Immediately, things started to happen. Our two
closest friends at the Farm, Connie and Ora Brown, had beautiful
singing voices and had begun-- at Paul's invitation-- singing
in the church choir. Parishioners suddenly began complaining that
they couldn't worship God with those two “nigger-lovers"
sitting up there. The Browns ceased coming to save Paul from conflict
with his parish. Incidentally, at the same time, I found that
I could no longer get an appointment to have my hair done; they
were always fully booked.
Then the boycott and the violence began. Local
stores that had bought feed and other products from Koinonia were
informed that they should no longer do business with the Farm.
To illustrate the point, a feed store across from the Court House
was firebombed on Christmas Eve. The Koinonia's own store along
the highway to Albany was destroyed. (We were given one of the
hams retrieved from the ruins--charred on the outside but still
delicious inside.) The worst came when a group of men (never identified
or tried) drove past the Farm late at night and used a machine
gun to shoot into the buildings where people--including children--
were sleeping. Connie and Ora's little girl was nearly hit.

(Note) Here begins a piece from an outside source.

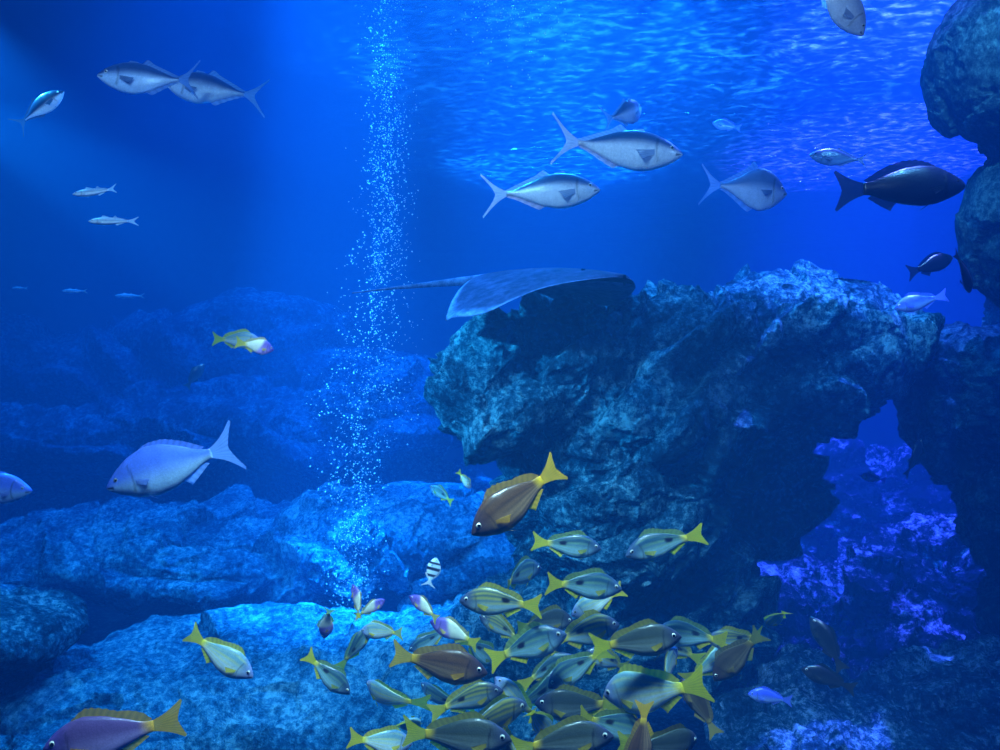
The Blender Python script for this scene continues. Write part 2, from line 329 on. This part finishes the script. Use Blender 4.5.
def fish_parts(kind, bend):
    key = (kind, bend)
    if key in _cache: return _cache[key]
    P, col, finc, dorc = KIND[kind]
    def warp(p):
        x, y, z = p; t = 0.35 - x
        return (x, y + (bend*t*t if t > 0 else 0), z)
    X = lambda s: 0.5 - BODY*s
    parts = []
    NS, NA = 60, 36
    V, Fc, CC = [], [], []
    for i in range(NS+1):
        s = (i/NS)**1.25
        t, b, w = curve(P['top'], s), curve(P['bot'], s), curve(P['wid'], s)
        for k in range(NA):
            a = 2*math.pi*k/NA; ca, sa = math.cos(a), math.sin(a)
            z = (t if sa > 0 else b)*sa
            y = w*math.copysign(abs(ca)**0.9, ca)*(1-0.15*max(0, sa))
            ga = 0.27-0.05*sa*sa
            if s > 0.05 and s < ga: y *= 1+0.07*sm(ga-0.1, ga, s)
            if s < 0.06 and abs(sa+0.25) < 0.2: y *= 0.8
            V.append(warp((X(s), y, z))); CC.append(col(s, sa))
    for i in range(NS):
        for k in range(NA):
            Fc.append((i*NA+k, i*NA+(k+1)%NA, (i+1)*NA+(k+1)%NA, (i+1)*NA+k))
    Fc.append(tuple(range(NA))[::-1]); Fc.append(tuple(NS*NA+k for k in range(NA)))
    parts.append(('body', mesh_of('body', V, Fc, CC, M_SKIN)))
    def fin(name, base, tip, c0, c1, rows=6):
        n = len(base); V, Fc, CC = [], [], []
        for r in range(rows+1):
            q = r/rows
            for i in range(n):
                p = Vector(base[i]).lerp(Vector(tip[i]), q); p.y += 0.0025*(1 if i % 2 else -1)*q
                V.append(warp(p)); c = mixc(c0, c1, q); sh = 0.72 if i % 2 else 1.0
                CC.append(tuple(x*sh for x in c))
        for r in range(rows):
            for i in range(n-1): Fc.append((r*n+i, r*n+i+1, (r+1)*n+i+1, (r+1)*n+i))
        parts.append((name, mesh_of(name, V, Fc, CC, M_FIN)))
    n = 21; B, T = [], []
    pt, pb = P['top'][-1][1], P['bot'][-1][1]
    for i in range(n):
        u = -1+2*i/(n-1)
        B.append((X(0.985), 0, u*(pt if u > 0 else pb)*0.95))
        tx = -0.5 + P['fork']*(1-abs(u)**1.3) + 0.02*(abs(u) > 0.97)
        T.append((tx, 0, u*P['th']))
    V, Fc, CC = [], [], []
    rows = 8
    for r in range(rows+1):
        q = r/rows
        for i in range(n):
            u = -1+2*i/(n-1)
            x = B[i][0]*(1-q)+T[i][0]*q; z = B[i][2]*(1-q)+T[i][2]*q
            z -= 0.25*P['th']*u*abs(u)*math.sin(q*math.pi)*0.45
            V.append(warp((x, 0.002*(1 if i % 2 else -1)*q, z))); sh = 0.75 if i % 2 else 1.0
            CC.append(tuple(xx*sh for xx in finc))
    for r in range(rows):
        for i in range(n-1): Fc.append((r*n+i, r*n+i+1, (r+1)*n+i+1, (r+1)*n+i))
    parts.append(('tail_fin', mesh_of('tail_fin', V, Fc, CC, M_FIN)))
    for (s0, s1, h, sh) in P['dors']:
        n = 23; B, T = [], []
        for i in range(n):
            u = i/(n-1); s = s0+(s1-s0)*u; z = curve(P['top'], s)-0.012
            if sh == 'snap': hh = h*(min(1, u/0.2+0.25)*(1-0.35*sm(.3,.6,u))+0.25*math.exp(-((u-.8)/.15)**2))*(1-0.9*sm(.92,1,u))*(1-(0.14 if i % 2 and u < .6 else 0)); sw = .02+.03*u
            elif sh == 'sickle': hh = h*(math.exp(-((u-.08)/.12)**2) + 0.3*(1-u)+.05) * min(1, u/.05+.1); sw = .05+.02*u
            elif sh == 'tri': hh = h*(1-u)*min(1, u/.15+.2)+.004; sw = .03
            else: hh = h*math.sin(math.pi*min(1, u*0.92+.05))**0.6*(1-(0.12 if i % 2 and u < .6 else 0)); sw = .02+.02*u
            B.append((X(s), 0, z)); T.append((X(s)-sw, 0, z+0.012+hh))
        fin('dorsal_fin', B, T, dorc, dorc)
    s0, s1, h = P['anal']; n = 11; B, T = [], []
    for i in range(n):
        u = i/(n-1); s = s0+(s1-s0)*u; z = -curve(P['bot'], s)+0.012
        B.append((X(s), 0, z)); T.append((X(s)-.04, 0, z-.012-h*(min(1, u/.1+.3)*(1-.75*u))))
    fin('anal_fin', B, T, finc, finc)
    for sgn in (-1, 1):
        L = P['pelv']; z = -curve(P['bot'], .33)+.016; w = curve(P['wid'], .33)*.35
        B = [(X(.32)-.02*u/6, sgn*w, z) for u in range(7)]
        T = [(X(.32)-L*(.95-.5*u/6), sgn*(w+.03), z-L*(.62-.38*u/6)) for u in range(7)]
        fin('pelvic_fin', B, T, finc, finc)
        L = P['pect']; w = curve(P['wid'], .29)*1.02; z = -.02
        B = [(X(.29), sgn*w, z+.018-.036*u/8) for u in range(9)]
        T = [(X(.29)-L*(1-.35*(u/8)), sgn*(w+L*.22), z-.01-L*.38*(u/8)) for u in range(9)]
        fin('pectoral_fin', B, T, tuple(min(1, x*1.1) for x in dorc), mixc(dorc, finc, .5) if P is SN else dorc)
        bm = bmesh.new(); er = P['eye']; se = .115
        zc = curve(P['top'], se)*.38; w = curve(P['wid'], se)*math.sqrt(1-.38**2)
        bmesh.ops.create_uvsphere(bm, u_segments=16, v_segments=10, radius=er, matrix=Matrix.Translation((X(se), sgn*(w-er*.25), zc)) @ Matrix.Diagonal((1,.6,1,1)) @ Matrix.Rotation(math.pi/2, 4, 'X'))
        for f_ in bm.faces:
            c = f_.calc_center_median(); f_.smooth = True
            if kind in ('grouper', 'jackdim') or (math.hypot(c.x-X(se), c.z-zc) < er*.62 and (c.y*sgn) > (w-er*.25)): f_.material_index = 1
        me = bpy.data.meshes.new('eye'); bm.to_mesh(me); bm.free(); me.materials.append(M_IRIS); me.materials.append(M_PUPIL)
        parts.append(('eye', me))
    _cache[key] = parts; return parts
rj = random.Random(5)
def fish(kind, name, label, px, py, Lp, phi, Y, yaw=0, roll=0, bend=0.0, group=None, hs=1.0):
    if group and group.startswith('snappers') and Lp < 90 and kind not in ('violet', 'olive') and hs == 1.0:
        phi += rj.uniform(-20, 20); roll += rj.uniform(-14, 14); bend = rj.choice((.2, -.2, .4, -.4, .7, -.7)); yaw += rj.uniform(-14, 28)
        hs *= rj.uniform(.92, 1.1); px += rj.uniform(-4, 4); py += rj.uniform(-4, 5); Lp *= rj.uniform(.95, 1.14)
    L = Lp/F*Y/max(.5, math.cos(math.radians(yaw)))
    a, b = math.radians(phi), math.radians(yaw)
    d = Vector((math.cos(a)*math.cos(b), math.sin(b), math.sin(a)*math.cos(b))).normalized()
    if abs(math.cos(a)) < .35:      # near vertical: keep a flank towards the window
        y = Vector((0,-1,.0)); y = (y-d*y.dot(d)).normalized(); up = d.cross(y)
    else:
        up = Vector((0,0,1)); up = (up-d*up.dot(d)).normalized(); y = up.cross(d)
    R = Matrix((d, y, up)).transposed().to_4x4() @ Matrix.Rotation(math.radians(roll), 4, 'X')
    e = bpy.data.objects.new(name, None); C.objects.link(e); e.empty_display_size = 0.05
    e.matrix_world = Matrix.Translation(at(px, py, Y)) @ R @ Matrix.Diagonal((L, L, L*hs, 1))
    for nm, me in fish_parts(kind, bend):
        o = bpy.data.objects.new(nm, me); C.objects.link(o); o.parent = e
    tag(e, label, 'fish', group); return e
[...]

Paul Ritch was never exactly a crusader and believed
that his first responsibility was to gently change his parishioners
racial biases, but the shooting incident was too much. He and
a group of local ministers issued a statement criticizing the
violence and calling for the perpetrators to be brought to justice.
Almost immediately, a cross was burned on the lawn of the Methodist
minister's house, and he was speedily transferred by his church
to another district.
I was terrified by all of this--particularly since
we had two tiny girls, both under two years old. I was afraid
that someone would throw a bomb through the window of their room
or do something equally horrible, since whoever was behind the
violence seemed capable of almost anything. Paul, too, was beginning
to feel that his stand had alienated so many of his parishioners
that his ability to influence them had been seriously compromised.
His bishop came to the rescue, and he received a call to a church
in Florida. We left Americus in late 1957 with great relief.